O senhor acredita que podemos chegar ao caso de ter um conflito armado maior, a exemplo do que ocorreu no México?
Acho que não, porque a mudança mesmo vai ser feita quando o povo entender a necessidade de mudar. Não é o canetaço do governo que vai fazer as transformações. O MST não luta apenas pela terra. Nada adianta dar a terra para quem não tem se aquele que tem não consegue financiamento ou seguro-agrícola. Essa é a luta dos agricultores sem-terra. Nós queremos construir uma nação. Não podemos dizer que o Brasil é uma nação, porque quem determina as regras do mercado são as multinacionais. O trabalhador, tanto urbano quanto rural, é considerado um sujeito do trabalho. Queremos que ele seja um cidadão, que este país tenha como objetivo primeiro o seu povo. A luta do MST é para que todos tenham direito à educação, ao lazer, a viver dignamente, e que não tenha ninguém esbanjando nem morrendo de fome. Isso se chama sociedade socialista.
"Não é o canetaço do governo que vai fazer as transformações"
Se ele prega o fim da sociedade de classes, o movimento não seria quase um partido político?

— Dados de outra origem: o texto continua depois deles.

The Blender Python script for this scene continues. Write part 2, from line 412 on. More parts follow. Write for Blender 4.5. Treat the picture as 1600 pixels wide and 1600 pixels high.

De cada 100 brasileiros, 85 são pobres, dez são da classe média e apenas cinco são ricos. Quando esses 85% compreenderem que uma nova sociedade pode beneficiá-los, que eles vão deixar de ser explorados, e para isso os patrões, os grandes patrões, os grandes banqueiros vão ter de ceder um pouco de suas mordomias, não teremos briga. Briga estamos tendo agora, que estão até matando fiscais. Isso é guerra. Tem morrido mais gente no Brasil, nos conflitos, do que nos países em guerra. Queremos acabar e não fazer a guerra.
O que a Igreja poderia fazer para ajudar?
A Igreja teve fundamental importância, tem que formar suas lideranças e não tutelar o movimento. Ela teve de dar o pontapé inicial e, quando o povo começou a caminhar, ela teve que ficar só na vigilância e no auxílio. A autoridade dos bispos é muito grande para chegar num governo e puxar a orelha. Quando há conflito, a Igreja é fundamental até para pacificar e fazer com que a sociedade compreenda que o violento não é a vítima.